The tassia (= cups) of Makrygiannis. eponymous objects of multiple value and importance, since they were personal utensils belonging to this famous fighter for modern Greece, are for the first time published with the sole ambition of becoming widely known as examples of a special historic, folk and artistic significance.

The correlation between Makrygianni’s texts and his cups produces interesting results, because it reveals the close connection of objects and written testimonies.

The tassi (τάσσι, το: cup; Turkish, tas) or Kouna (Kouna, n. : Latin, cupa) or κίκαρη (on Mount Agrapha) a shallow, hemispherical, usually handless vessel with vertical or slanting sides, with or without an omphalus on its inner bottom and with a separate or embodied base, is one of the basic liquid -containing utensils ( of water, wine,or milk).
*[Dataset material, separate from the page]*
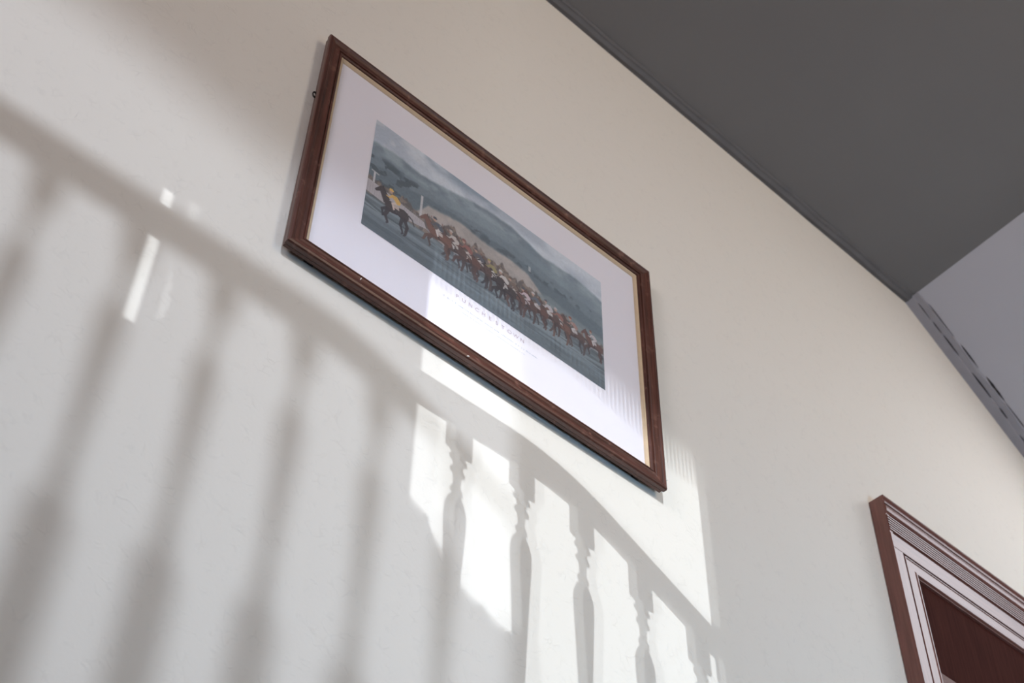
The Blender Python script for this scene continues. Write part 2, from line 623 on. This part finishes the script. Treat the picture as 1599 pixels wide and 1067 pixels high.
def spindle_mesh(length):
    V, F = [], []
    pr = SP + [(length, 0.025, 1)]
    ns = 16
    for (d, r, sq) in pr:
        for j in range(ns):
            a = 2 * math.pi * (j + 0.5) / ns
            ca, sa = math.cos(a), math.sin(a)
            q = r / max(abs(ca), abs(sa)) if sq else r
            V.append((q * ca, q * sa, -d))
    for i in range(len(pr) - 1):
        for j in range(ns):
            F.append((i * ns + j, i * ns + (j + 1) % ns, (i + 1) * ns + (j + 1) % ns, (i + 1) * ns + j))
    F += [tuple(range(ns)), tuple(range((len(pr) - 1) * ns, len(pr) * ns))[::-1]]
    return V, F


first = None
for i in range(-13, 8):
    x = 0.012 + 0.142 * i
    zt = rail_top(x) - 0.066
    if first is None:
        V, F = spindle_mesh(zt - 1.45 if x < 0.16 else 0.86)
        o = mesh('spindle', V, F, M_BAL)
        first = o
    else:
        o = first.copy()
        COL.objects.link(o)
    o.parent = bal
    o.location = (x, 0, zt - 1.45)
# string board carrying the falling spindles
V, F = [], []
for x in (0.16, 1.15):
    for y in (BY - 0.02, BY + 0.02):
        z = rail_top(x) - 0.066 - 0.85
        V += [(x, y, z - 0.25), (x, y, z + 0.01)]
rebase(mesh('string_board', V, [(0, 1, 3, 2), (4, 6, 7, 5), (0, 4, 5, 1), (2, 3, 7, 6), (0, 2, 6, 4), (1, 5, 7, 3)], M_BAL), bal)

# ------------------------------------------------------------------ the framed racing print
FX0, FX1, FZ0, FZ1 = 0.6959, 1.5877, 1.8910, 2.5452
FB = WALL_Y - 0.009           # back of the frame: it hangs a little off the wall on pads
pic = empty('framed_print', ((FX0 + FX1) / 2, FB, FZ0))
tag(pic, 'horse racing print in a dark mahogany frame hanging on the cream wall', 'picture')
PROF = [(0.003, 0.0), (0.003, 0.006), (0.0005, 0.009), (0.0, 0.0165), (0.0015, 0.0195), (0.005, 0.0210), (0.0085, 0.0205), (0.0105, 0.0185),
        (0.016, 0.0162), (0.0225, 0.0158), (0.0268, 0.0168), (0.0282, 0.0165), (0.0288, 0.0138), (0.0304, 0.0138), (0.0312, 0.0155),
        (0.0345, 0.0155), (0.0362, 0.0142), (0.0372, 0.0115), (0.0372, 0.006)]


def ring_rail(name, prof, x0, x1, z0, z1, yb, side, mat, parent):
    """one mitred rail of a rectangular frame; prof = (inset, height off the back)"""
    V, F = [], []
    for end in (0, 1):
        for (a, h) in prof:
            xa, xb, za, zb = x0 + a, x1 - a, z0 + a, z1 - a
            p = {'top': ((xa, zb), (xb, zb)), 'bottom': ((xa, za), (xb, za)),
                 'left': ((xa, za), (xa, zb)), 'right': ((xb, za), (xb, zb))}[side][end]
            V.append((p[0], yb - h, p[1]))
    k = len(prof)
    for j in range(k - 1):
        F.append((j, j + 1, k + j + 1, k + j))
    F.append((k - 1, 0, k, 2 * k - 1))
    F += [tuple(range(k)), tuple(range(k, 2 * k))[::-1]]
    return rebase(mesh(name, V, F, mat), parent)


rails = {}
for s in ('top', 'bottom', 'left', 'right'):
    rails[s] = ring_rail('frame_rail', PROF, FX0, FX1, FZ0, FZ1, FB, s, M_FRAME_X if s in ('top', 'bottom') else M_FRAME_Z, pic)
GOLD = [(0.0372, 0.0115), (0.0380, 0.0118), (0.0400, 0.0112), (0.0420, 0.0095), (0.0448, 0.0068), (0.0448, 0.0040), (0.0372, 0.0040)]
for s in ('top', 'bottom', 'left', 'right'):
    g = ring_rail('gilt_slip', GOLD, FX0, FX1, FZ0, FZ1, FB, s, M_GOLD, pic)
    g['label'] = 'thin gilt slip inside the frame'
MY = FB - 0.0062             # face of the mount board
rebase(box('mount_board', (FX0 + 0.036, MY, FZ0 + 0.036), (FX1 - 0.036, FB - 0.002, FZ1 - 0.036), M_MAT), pic)
rebase(box('glass_pane', (FX0 + 0.0375, FB - 0.0107, FZ0 + 0.0375), (FX1 - 0.0375, FB - 0.0087, FZ1 - 0.0375), M_GLASS), pic)
# screw-eye hanger poking out behind the left rail
V, F = [], []
for i in range(14):
    a = 2 * math.pi * i / 14
    for j in range(6):
        b = 2 * math.pi * j / 6
        r = 0.0062 + 0.0018 * math.cos(b)
        V.append((FX0 + 0.0005 + r * math.cos(a) * 0.7, FB - 0.0045 + 0.0018 * math.sin(b), 2.3420 + r * math.sin(a) * 1.25))
for i in range(14):
    for j in range(6):
        F.append((i * 6 + j, ((i + 1) % 14) * 6 + j, ((i + 1) % 14) * 6 + (j + 1) % 6, i * 6 + (j + 1) % 6))
h = rebase(mesh('hanger_ring', V, F, M_BRASS, smooth=True), pic)
h['label'] = 'small dark hanger ring'
# felt pads and the hook that hold it off the wall
for x in (FX0 + 0.06, FX1 - 0.06):
    rebase(box('felt_pad', (x - 0.009, FB - 0.0005, FZ0 + 0.010), (x + 0.009, WALL_Y - 0.0002, FZ0 + 0.028), M_BRASS), pic)
rebase(box('hanging_hook', ((FX0 + FX1) / 2 - 0.008, FB - 0.0005, FZ1 - 0.075), ((FX0 + FX1) / 2 + 0.008, WALL_Y - 0.0002, FZ1 - 0.035), M_BRASS), pic)
# chips in the moulding
for (x, z, w, hh, d) in ((0.8466, 1.9150, 0.0022, 0.0075, 0.0163), (1.0837, 1.8935, 0.004, 0.0022, 0.0212), (1.5847, 1.9138, 0.004, 0.0022, 0.0207)):
    V = [(x - w * 0.5, FB - d - 0.0006, z - hh * 0.5), (x + w * 0.2, FB - d - 0.0006, z - hh * 0.4), (x + w, FB - d - 0.0006, z + hh * 0.5),
         (x, FB - d - 0.0006, z + hh * 0.3)]
    V += [(a, b + 0.002, c) for (a, b, c) in V]
    c = rebase(mesh('chip', V, [(0, 1, 2, 3), (7, 6, 5, 4), (0, 4, 5, 1), (1, 5, 6, 2), (2, 6, 7, 3), (3, 7, 4, 0)], M_CHIP), pic)
    c['label'] = 'pale chip in the moulding'

# ---- the print itself: flat ink on paper, one colour per grid point
PX0, PX1, PZ0, PZ1 = 0.8366, 1.4418, 2.0701, 2.4001
GW, GH = 1120, 612
rng = np.random.default_rng(11)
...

The tassi, a functional vessel closely related with the everyday life of Greeks today, becomes a distinct object in the various aspects of folk life. In folk poetry and song frequent reference is made not only to the material it is made of (silver, glass, crystal, china), its provenance, use (wine-cup, water-cup) and colour; there is also an eloquent admiration for its overall appearance, richly and elaborately decorated as it usually was. The cup (tassi) -in the case of the Independence fighters of 1821- is part of a takimi ( set) along with the rest of the armor. It is very significant that similar or related decorative themes embellish both armor and cups, a connection which indicates that it was probable that such a commission was executed by the same artist in one and the same silversmith’s workshop. Therefore, the relations in style and repertoire that associate such groups of objects are only natural.

Frequent is the reference to cups in kleftiko folk songs, which present a rich source of information on the armor of fighters of 1821. In this category of songs the cup is considered as a valuable vessel used, mainly, for drinking wine or water from.

The cups of Makrygiannis are included in the group of objects used by the fighters of 1821. They belong to the collections of the National and Historic Museum (nos. 3730 and 3732 respectively) and are “monuments” not only to Neohellenic traditional Art, but also to the History of Modern Hellenism. The general’s cups were donated, along with other souvenirs of the fighter, to the National and Historic Museum by his son, general Kitsos Makrygiannis (1848-1948). Thus, the cups of Makrygiannis, like many other exhibits of this Museum, are utensils of multiple value and interest. Being eponymous they form, along with the rest of the objects belonging to the general, a group of special significance from the aesthetic-artistic as well as from the folk and historical point of view.